For the moment, at least, the Premier League is largely unaffected, although that seems bound to change soon. In the meantime, the Airtricity League has been shut down, part of a nationwide suspension of football activity announced by the FAI in the wake of the much wider Government measures unveiled by Taoiseach Leo Varadkar on Thursday.
Rescheduled
No games of any sort will take place until March 29th, which means an initial three rounds of Airtricity League games having to be rescheduled at some point later in the year.

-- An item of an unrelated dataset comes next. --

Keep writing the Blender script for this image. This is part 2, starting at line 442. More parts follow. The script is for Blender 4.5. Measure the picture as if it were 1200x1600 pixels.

Work by the association, clubs and players’ representatives has started on addressing the financial issues – quite severe in some cases – that will be raised by the suspension, and managers have had to devise ways of keeping players fit for when the league resumes.
“We’ve got to protect everyone; the revenue that comes in on match-day, the lack of that kills everyone,” said Shamrock Rovers boss Stephen Bradley.
“So if there’s a suspension for three weeks, and the payroll is kept as normal, backed by the governing body and reimbursed, that’s the only way I can see how it’s sustained for every club; not just for one or two. It’s us as a league, as a whole.
“We’ve spoken about player programmes,” he continued, “not to keep them up to optimum fitness but you can keep them ticking over, definitely. But if it drags on, you are in trouble as you are in pre-season mode again. It’s very, very hard to keep players at an optimum level if they can’t leave the house.”